There exists a broken place in the woods. In a tree, on a branch, high above, where you’ll find a broken, little, big person. A person who could fall off the branch as easily as the wind changes, if their arms were anything other than steel cables. In a place that could just as easily be taken out of a fairy tale as a nightmare. Jagged branches and moss. Stubby knots and scars. The sort of roots where a gnome would set up shop, or the toothpick branches where cobwebs hang in the wind. It’s a meeting place, a place where you wait to be found. You hope it’s a meeting place...
You find these trees all over. Seattle, Hendricks Park, your backyard. It really doesn’t matter what town, time, or self, just as long as there’s a tree. One with sweeping hearts and crooked branches. Dusted limbs and twisted roots. You’ll know when you get there. The tree will tell you to climb, as it loves to hold onto everyone who’s scaled it’s climax. While you might be surrounded by hundreds of trees for acres and acres, this place is special for no reason other than those who visited it before you.

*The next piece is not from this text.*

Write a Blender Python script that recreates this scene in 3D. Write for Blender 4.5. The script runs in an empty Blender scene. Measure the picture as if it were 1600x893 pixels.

That’s the marvelous challenge; to find the path, the handholds, the scratches, the very same branches that lifted up others ahead of you. Each twig and stem and bough helps you ascend, like rough hands that fit perfectly into your own. Climb further on, to the others before you who are waiting above, calling you forward to join them at the peak. Where the wind sounds like laughter, from jokes told long ago and tucked away in the buds of leaves till they bear fruit and shed their tears. Where the hands of many lay gashed and bruised and caked in the sunny sensation of mud. Though you once climbed alone, there’s an unignorable sense of encompassing comradery that lets you feel safe wherever you fall.
So you sit in the nook of your branches, sheltered from the rain, laughing in the wind, and crying till your cheeks burn. The tree listens with a giddy sense of foresight, guessing where your story might go and begging for more at the end. It waits for your return, to the woods, to the branch, to the broken, little, big tree. To your meeting place, where one day if you’re lucky, another person will stop and look up. Another having heard the tree’s call. Another hearing your story, watching it turning golden and drift slowly, spiraling, slowly down to their feet.